Records from a dataset:

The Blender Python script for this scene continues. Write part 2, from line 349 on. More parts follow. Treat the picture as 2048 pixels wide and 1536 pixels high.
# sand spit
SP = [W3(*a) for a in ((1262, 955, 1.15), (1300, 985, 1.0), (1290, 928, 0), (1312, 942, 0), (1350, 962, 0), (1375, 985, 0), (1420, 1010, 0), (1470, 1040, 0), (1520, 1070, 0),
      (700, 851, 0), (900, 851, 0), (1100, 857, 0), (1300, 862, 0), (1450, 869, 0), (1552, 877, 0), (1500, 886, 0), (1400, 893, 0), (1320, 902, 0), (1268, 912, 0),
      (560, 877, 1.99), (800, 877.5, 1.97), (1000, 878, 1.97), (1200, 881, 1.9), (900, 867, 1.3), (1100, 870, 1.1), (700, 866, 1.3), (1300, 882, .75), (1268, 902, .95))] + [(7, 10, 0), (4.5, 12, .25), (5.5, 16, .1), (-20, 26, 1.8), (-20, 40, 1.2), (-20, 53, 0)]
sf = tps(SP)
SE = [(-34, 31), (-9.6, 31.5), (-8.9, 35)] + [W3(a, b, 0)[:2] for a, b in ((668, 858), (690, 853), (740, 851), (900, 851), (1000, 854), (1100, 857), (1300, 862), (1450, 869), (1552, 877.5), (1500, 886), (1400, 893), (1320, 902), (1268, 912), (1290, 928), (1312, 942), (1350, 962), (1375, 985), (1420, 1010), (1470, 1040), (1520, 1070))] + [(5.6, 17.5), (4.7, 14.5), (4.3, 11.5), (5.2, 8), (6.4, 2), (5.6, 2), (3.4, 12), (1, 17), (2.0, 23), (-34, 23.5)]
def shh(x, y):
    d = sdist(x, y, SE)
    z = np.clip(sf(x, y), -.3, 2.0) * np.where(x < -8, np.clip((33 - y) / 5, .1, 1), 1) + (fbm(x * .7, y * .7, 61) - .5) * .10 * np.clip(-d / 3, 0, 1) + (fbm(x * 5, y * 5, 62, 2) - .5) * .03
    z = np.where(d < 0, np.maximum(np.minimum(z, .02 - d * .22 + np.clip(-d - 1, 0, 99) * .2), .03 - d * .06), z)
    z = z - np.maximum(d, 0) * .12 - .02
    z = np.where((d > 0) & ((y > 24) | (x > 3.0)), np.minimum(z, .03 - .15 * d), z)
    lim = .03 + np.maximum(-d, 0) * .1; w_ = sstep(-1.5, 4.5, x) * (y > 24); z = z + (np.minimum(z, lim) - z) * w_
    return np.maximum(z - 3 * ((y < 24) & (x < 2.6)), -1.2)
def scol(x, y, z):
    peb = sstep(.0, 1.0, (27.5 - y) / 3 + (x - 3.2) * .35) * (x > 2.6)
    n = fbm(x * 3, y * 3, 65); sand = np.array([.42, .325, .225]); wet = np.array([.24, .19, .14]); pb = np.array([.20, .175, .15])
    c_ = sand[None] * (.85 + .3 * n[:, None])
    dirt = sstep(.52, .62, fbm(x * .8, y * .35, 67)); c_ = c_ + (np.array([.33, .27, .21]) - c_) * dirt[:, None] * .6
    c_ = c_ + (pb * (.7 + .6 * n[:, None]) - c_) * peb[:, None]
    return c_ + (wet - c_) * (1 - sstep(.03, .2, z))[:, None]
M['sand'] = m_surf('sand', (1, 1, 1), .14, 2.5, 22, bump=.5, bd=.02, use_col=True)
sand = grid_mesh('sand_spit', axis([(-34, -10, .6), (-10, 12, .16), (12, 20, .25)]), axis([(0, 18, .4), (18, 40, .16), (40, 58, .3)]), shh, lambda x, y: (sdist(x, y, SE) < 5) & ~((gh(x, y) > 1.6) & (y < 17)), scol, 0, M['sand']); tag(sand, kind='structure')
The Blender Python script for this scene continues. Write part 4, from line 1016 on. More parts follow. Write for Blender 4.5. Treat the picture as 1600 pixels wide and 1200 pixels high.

→ TASK BRIEF
Your task is to quote the listing above word for word.

→ ANSWER IN FULL
The Blender Python script for this scene continues. Write part 2, from line 349 on. More parts follow. Treat the picture as 2048 pixels wide and 1536 pixels high.
# sand spit
SP = [W3(*a) for a in ((1262, 955, 1.15), (1300, 985, 1.0), (1290, 928, 0), (1312, 942, 0), (1350, 962, 0), (1375, 985, 0), (1420, 1010, 0), (1470, 1040, 0), (1520, 1070, 0),
      (700, 851, 0), (900, 851, 0), (1100, 857, 0), (1300, 862, 0), (1450, 869, 0), (1552, 877, 0), (1500, 886, 0), (1400, 893, 0), (1320, 902, 0), (1268, 912, 0),
      (560, 877, 1.99), (800, 877.5, 1.97), (1000, 878, 1.97), (1200, 881, 1.9), (900, 867, 1.3), (1100, 870, 1.1), (700, 866, 1.3), (1300, 882, .75), (1268, 902, .95))] + [(7, 10, 0), (4.5, 12, .25), (5.5, 16, .1), (-20, 26, 1.8), (-20, 40, 1.2), (-20, 53, 0)]
sf = tps(SP)
SE = [(-34, 31), (-9.6, 31.5), (-8.9, 35)] + [W3(a, b, 0)[:2] for a, b in ((668, 858), (690, 853), (740, 851), (900, 851), (1000, 854), (1100, 857), (1300, 862), (1450, 869), (1552, 877.5), (1500, 886), (1400, 893), (1320, 902), (1268, 912), (1290, 928), (1312, 942), (1350, 962), (1375, 985), (1420, 1010), (1470, 1040), (1520, 1070))] + [(5.6, 17.5), (4.7, 14.5), (4.3, 11.5), (5.2, 8), (6.4, 2), (5.6, 2), (3.4, 12), (1, 17), (2.0, 23), (-34, 23.5)]
def shh(x, y):
    d = sdist(x, y, SE)
    z = np.clip(sf(x, y), -.3, 2.0) * np.where(x < -8, np.clip((33 - y) / 5, .1, 1), 1) + (fbm(x * .7, y * .7, 61) - .5) * .10 * np.clip(-d / 3, 0, 1) + (fbm(x * 5, y * 5, 62, 2) - .5) * .03
    z = np.where(d < 0, np.maximum(np.minimum(z, .02 - d * .22 + np.clip(-d - 1, 0, 99) * .2), .03 - d * .06), z)
    z = z - np.maximum(d, 0) * .12 - .02
    z = np.where((d > 0) & ((y > 24) | (x > 3.0)), np.minimum(z, .03 - .15 * d), z)
    lim = .03 + np.maximum(-d, 0) * .1; w_ = sstep(-1.5, 4.5, x) * (y > 24); z = z + (np.minimum(z, lim) - z) * w_
    return np.maximum(z - 3 * ((y < 24) & (x < 2.6)), -1.2)
def scol(x, y, z):
    peb = sstep(.0, 1.0, (27.5 - y) / 3 + (x - 3.2) * .35) * (x > 2.6)
    n = fbm(x * 3, y * 3, 65); sand = np.array([.42, .325, .225]); wet = np.array([.24, .19, .14]); pb = np.array([.20, .175, .15])
    c_ = sand[None] * (.85 + .3 * n[:, None])
    dirt = sstep(.52, .62, fbm(x * .8, y * .35, 67)); c_ = c_ + (np.array([.33, .27, .21]) - c_) * dirt[:, None] * .6
    c_ = c_ + (pb * (.7 + .6 * n[:, None]) - c_) * peb[:, None]
    return c_ + (wet - c_) * (1 - sstep(.03, .2, z))[:, None]
M['sand'] = m_surf('sand', (1, 1, 1), .14, 2.5, 22, bump=.5, bd=.02, use_col=True)
sand = grid_mesh('sand_spit', axis([(-34, -10, .6), (-10, 12, .16), (12, 20, .25)]), axis([(0, 18, .4), (18, 40, .16), (40, 58, .3)]), shh, lambda x, y: (sdist(x, y, SE) < 5) & ~((gh(x, y) > 1.6) & (y < 17)), scol, 0, M['sand']); tag(sand, kind='structure')
The Blender Python script for this scene continues. Write part 4, from line 1016 on. More parts follow. Write for Blender 4.5. Treat the picture as 1600 pixels wide and 1200 pixels high.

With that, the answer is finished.